Hice una breve gira por Alemania que incluía las ciudades de Bielefeld, Bochum y Siegen. Se me ocurrió hacer una lista de lugares que nunca pensé visitar; ciudades que nunca supe que existían hasta que recibí la invitación. Ya recurriré a mi bitácora que se guarda en los correos electrónicos, pero ahora recuerdo algunos sitios en Francia: La Ricamarie, Salon de Provence, Saint Yorre, entre otras. En Portugal están Matosinhos, Portimao, Leiria o Covilha. En Argentina: San Francisco o Carlos Paz. Y así en otros países. El escritor va doquiera donde haya lectores, y eso lo hace sentir como el pan Bimbo.
Me encontré con mexicanos en estas, para su servidor, ignotas tierras alemanas. Lo que para mí es una circunstancia libresca, para ellos fue una sucesión de contingencias que los llevó a estar donde están. Ninguno de ellos tuvo el sueño de vivir en Bochum o en Bielefeld, pero ahí están. Estudios, trabajo, amores. Cualquier imprevisto es bueno para establecerse en un recóndito sitio.
Quien vive en París, Madrid o Berlín, nunca tiene que explicar por qué está ahí; pero los mexicanos en Krefeld o Besanzón han de contar su historia una y otra vez. Y no es asunto de pueblo pequeño. Cientos de veces yo tuve que relatar la historia que me llevó a vivir a Varsovia.

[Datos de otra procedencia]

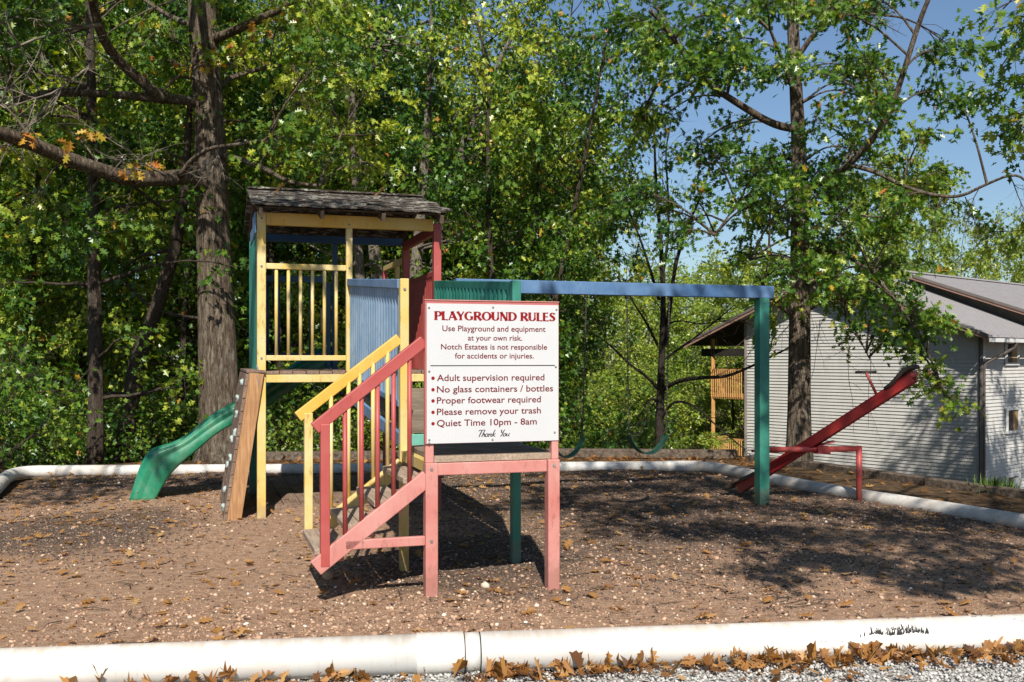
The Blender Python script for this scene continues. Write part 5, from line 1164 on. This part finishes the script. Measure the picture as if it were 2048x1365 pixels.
# ------------------------------------------------------------------ fallen leaves, sticks, stones, grass
def litter(name, pos, size, lo_, hi_, r, tilt):
    n = len(pos); a_ = r.uniform(0, 6.28, n); d = np.stack([np.cos(a_), np.sin(a_), r.normal(0, tilt, n)], -1); nn = np.stack([r.normal(0, tilt, n), r.normal(0, tilt, n), np.ones(n)*np.where(r.uniform(0, 1, n) < .75, 1, -1)], -1)
    return stamp(name, DRY[0], DRY[1], pos, frames(d, nn), np.stack([size*r.uniform(.8, 1.1, n), size, size*r.uniform(.25, .8, n)], -1), r.uniform(lo_, hi_, n))
x, y = yard_pts(1500, lambda x, y: .16+.5*np.exp(-((y-14.2)/.6)**2)+.25*np.exp(-(((x+4.6)/2)**2+((y-11.5)/2.2)**2))+.14*(y > 10))
r = np.random.default_rng(101); me = litter('leaf_litter', np.stack([x, y, yard_z(x, y)+.018], -1), r.uniform(.06, .125, len(x)), .5, 1, r, .17)
tag(link('leaf_litter', me, M['litter']), 'dry oak leaves strewn over the play yard dirt', 'leaves', kind='stuff')
n = 1500; x = np.concatenate([r.uniform(-6, 4.3, n), r.uniform(3.4, 7, 260)]); y = np.concatenate([15.15+r.uniform(0, 2.2, n), r.uniform(9.8, 15, 260)])
ok = (outside_dist(x, y) <= 0) & ~in_poly(x, y, YARD*np.array([1.06, 1.025])); x, y = x[ok], y[ok]
me = litter('leaf_litter', np.stack([x, y, terrain_z(x, y)+.03], -1), r.uniform(.07, .13, len(x)), 0, .9, r, .3)
tag(link('leaf_litter', me, M['litter']), 'brown leaves lying between the far pipe and the timbers', 'leaves', kind='stuff')
# strewn leaves along the front pipe and the bright ones on the dirt are things of their own
r = np.random.default_rng(103); variants = []
for i in range(16):
    V = (DRY if i % 3 else DRY2)[0].copy(); V[:, 2] += .22*np.sin(V[:, 1]*4+i)*r.uniform(.3, 1)+r.normal(0, .05, len(V)); V[:, 2] += r.uniform(-.2, 2.2)*V[:, 0]**2; V[:, 2] *= r.uniform(.5, 1.5); V[:, 0] *= r.uniform(.6, 1.2); V[:, 0] += r.uniform(-.5, .5)*V[:, 1]**2*.5
    fl = [f for f in DRY[1]]; me = npmesh('fallen_leaf', V, np.concatenate([np.array(f) for f in fl]), np.arange(len(fl))*len(fl[0]), np.full(len(fl), r.uniform(.05, .95))); me.materials.append(M['litter']); variants.append(me)
small = []
def fallen(p, s, tilt, label, group, stand=False, var=None):
    if group == gA and s < .088: small.append((tuple(p), s)); return None
    o = bpy.data.objects.new('fallen_leaf', variants[var if var is not None else r.integers(16)]); col.objects.link(o); o.location = p; o.scale = (s, s, s)
    o.rotation_euler = (R(float(r.uniform(50, 105))) if stand else float(r.normal(0, tilt)), float(r.normal(0, tilt)), float(r.uniform(0, 6.28)) if not stand else float(r.normal(0, .5))); tag(o, label, 'leaf', group); return o
gA = 'brown leaves piled along the front pipe'; lA = 'dry brown oak leaf lying on the gravel along the front pipe'
heaps = [(250, 5, .05), (365, 12, .06), (470, 14, .07), (580, 12, .07), (695, 10, .05), (960, 16, .07), (1030, 16, .06), (1080, 9, .05), (1190, 10, .06), (1270, 10, .06), (1400, 16, .08), (1480, 16, .08), (1560, 14, .08), (1700, 18, .09), (1760, 18, .09), (1830, 14, .08), (1920, 12, .08), (1980, 12, .08), (1620, 10, .08), (1350, 8, .07), (2030, 10, .07), (1110, 10, .06), (1230, 8, .05), (1440, 10, .06), (1520, 12, .06), (1880, 12, .07), (1660, 10, .06)]
for px, n_, sp in heaps:
    t0_ = onpipe(px)
    for _ in range(n_):
        q = FP0+FD*(t0_+float(r.normal(0, sp*1.6))); off = .105+abs(float(r.normal(0, .07))); p = Vector((q.x+FD.y*off, q.y-FD.x*off, .0)); p.z = -.008+max(0, .05*(1-off/.26))*float(r.uniform(.2, 1.3))
        fallen(p, float(r.uniform(.05, .115)), .5, lA, gA)
for px in (400, 462, 690, 905, 1205, 1290, 1718, 1725, 2000, 1945):
    q = FP0+FD*onpipe(px); off = .13; fallen(Vector((q.x+FD.y*off, q.y-FD.x*off, .005)), float(r.uniform(.07, .10)), .3, 'curled brown leaf standing upright against the front white pipe', 'upright leaves against the front pipe', True)
for px, py in ((600, 1330), (1500, 1350), (1760, 1345), (1840, 1348), (1700, 1352), (1560, 1346), (1990, 1335), (1230, 1350), (1900, 1340), (1620, 1356), (1470, 1340), (1100, 1352)):
    p = gnd(px, py, -.01); fallen(p+Vector((0, 0, .012)), float(r.uniform(.06, .095)), .25, lA, gA)
for _ in range(150):
    px = 2048*float(r.uniform(0, 1))**.6; q = FP0+FD*onpipe(px); off = .16+float(r.exponential(.13)); fallen(Vector((q.x+FD.y*off, q.y-FD.x*off, .002)), float(r.uniform(.045, .10)), .3, lA, gA)
ps_ = np.array([p for p, _ in small]); me = litter('leaf_litter', ps_+np.array([0, 0, .004]), np.array([q for _, q in small]), 0, .95, r, .45)
tag(link('leaf_litter', me, M['litter']), 'small and broken brown leaves heaped on the gravel along the front pipe', 'leaves', kind='stuff')
VB = sorted(range(16), key=lambda i: -variants[i].attributes['tint'].data[0].value)[:6]
gB = 'orange leaves on the dirt'; lB = 'orange-brown oak leaf lying flat on the play yard dirt'
for px, py in ((505, 1130), (548, 1128), (140, 1095), (160, 1165), (220, 1140), (300, 1182), (420, 1165), (340, 1215), (60, 1060), (430, 1262), (500, 1268), (335, 1232), (900, 1207), (1386, 1227), (1175, 1082), (1135, 1108), (1265, 1170), (1420, 1112), (1480, 1098), (1190, 1204), (1240, 1090), (1685, 1155), (1700, 1205), (1900, 1225), (1920, 1224), (1835, 1030), (1860, 1035), (1760, 1023), (1905, 1020), (2000, 1040), (1640, 1140), (1870, 1065), (170, 1000), (100, 975), (230, 985), (320, 960), (860, 1095), (700, 1065), (690, 1078), (590, 1080), (455, 1085), (380, 1010), (560, 1010)):
    p = gnd(px, py); p.z = float(yard_z(p.x, p.y))+.012; o = fallen(p, float(r.uniform(.08, .13)), .14, lB, gB, var=VB[int(r.integers(len(VB)))]); o.scale.z *= .6
for p_, lab in (((-.75, 4.35), 'rust-coloured leaf lying on the left of the play tower roof'), ((.38, 4.5), 'clump of orange leaves lying near the middle of the play tower roof')):
    u_, v_ = p_; k = (v_-EV)/(RVv-EV); q = loc(u_, v_, EZ+(RZ-EZ)*k+.065); o = fallen(q, .14, .2, lab, None, var=5); o.rotation_euler.x = .3
m = MB(); r2 = random.Random(9)
for _ in range(150):
    x_ = r2.uniform(-3.2, 4.5); y_ = front_y(x_)+.2+r2.uniform(0, 1)**1.6*5; a_ = r2.uniform(0, 6.28); ln_ = r2.uniform(.06, .3); z_ = float(yard_z(x_, y_))+.012
    m.tube([(x_, y_, z_), (x_+math.cos(a_)*ln_*.5, y_+math.sin(a_)*ln_*.5, z_+.008), (x_+math.cos(a_+.3)*ln_, y_+math.sin(a_+.3)*ln_, z_)], [.0035, .003, .0015], 5)
for k in range(26):
    p = gnd(1480+r2.uniform(-60, 90), 1212+r2.uniform(-14, 20)); a_ = r2.uniform(-.6, .6); ln_ = r2.uniform(.12, .4); m.tube([(p.x, p.y, .02), (p.x+math.cos(a_)*ln_*.5, p.y+math.sin(a_)*ln_*.5, .035), (p.x+math.cos(a_+.5)*ln_, p.y+math.sin(a_+.5)*ln_, .018)], [.0035, .0028, .0015], 5)
tag(m.build('sticks', M['drytwig']), 'thin dry sticks scattered over the play yard dirt', 'sticks', kind='stuff')
for px, py, s, lab in ((970, 1178, .10, 'large pale stone lying on the dirt between the sign posts'), (925, 1188, .075, 'tan stone lying beside the larger pale stone under the sign'), (655, 1160, .14, 'brown rock under the lower end of the stairs'), (1010, 1205, .04, 'small white stone in front of the sign'), (790, 1213, .05, 'small white stone left of the sign post foot')):
    p = gnd(px, py); V = RV*np.array([s, s*.8, s*.7]); me = npmesh('stone', V, np.concatenate([np.array(f) for f in RF]), np.arange(len(RF))*3, np.full(len(RF), .45 if 'brown' in lab else .85)); o = link('stone', me, M['stones']); o.location = (p.x, p.y, s*.22); o.rotation_euler = (.2, .1, px); tag(o, lab, 'stone')
p = ray(1992, 972, 13.0); n = 260; rg = np.random.default_rng(5); pos = np.stack([p.x+rg.normal(0, .12, n), p.y+rg.normal(0, .1, n), np.full(n, -.1)], -1); d = rg.normal(0, .35, (n, 3)); d[:, 2] = 1
me = stamp('grass_tuft', [(-.02, 0, 0), (.02, 0, 0), (.012, .6, .02), (0, 1, .1), (-.012, .6, .02)], [(0, 1, 2, 3, 4)], pos, frames(d, rg.normal(0, 1, (n, 3))), rg.uniform(.14, .3, n), rg.uniform(0, 1, n))
tag(link('grass_tuft', me, M['grass']), 'tuft of green grass growing by the low window of the building', 'grass')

El día que esto escribo me amaneció en Siegen. Me enteré de que ahí había nacido Peter Paul Rubens y me lancé al museo que tiene una sala dedicada al pintor. En mi prisa por no perder el tren, malcrucé una calle. Entonces me vino una idea: ¿qué ocurriría si Toscana muriese en Siegen?

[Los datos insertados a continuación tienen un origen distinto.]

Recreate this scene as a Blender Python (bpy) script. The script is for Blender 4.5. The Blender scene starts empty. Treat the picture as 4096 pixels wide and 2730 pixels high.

La historia tendría algo de patético. “Muere escritor mexicano en Siegen”. La nota tendría que aclarar dónde diablos queda ese lugar. Y yo ya nunca podría explicar por qué morí justo ahí. El embajador de México en Alemania se sentiría justamente molesto. “¿Cómo se le ocurrió matarse allá?” y enviaría al doblemente molesto cónsul a que se encargara de los trámites. Encima, el imprudente Toscana no dejó dicho nada. ¿Adónde mandamos el cadáver? ¿A México? ¿A Madrid? ¿A Cracovia? ¿Lo echamos en un féretro hermético? ¿Lo cremamos aquí mismo? ¿Tiene la embajada presupuesto para eso? ¿Dónde vive la viuda? ¿Quién le da la noticia? ¿Tiene alguna propiedad funeraria?
Regresé del museo a la estación de trenes con más precaución.
Ahora estoy en el aeropuerto de Düsseldorf, listo para volver a Madrid. Prometo cruzar las calles con precaución. Y, en caso de no hacerlo, las potenciales dudas del embajador en Berlín serán las de Roberta Lajous, que acabará por enviar al buen Jorge F. Hernández a identificar mi cadáver. “Sí”, dirá Jorge, “es él”. Y con la santidad que me da la muerte, agregará: “Fue un buen escritor”.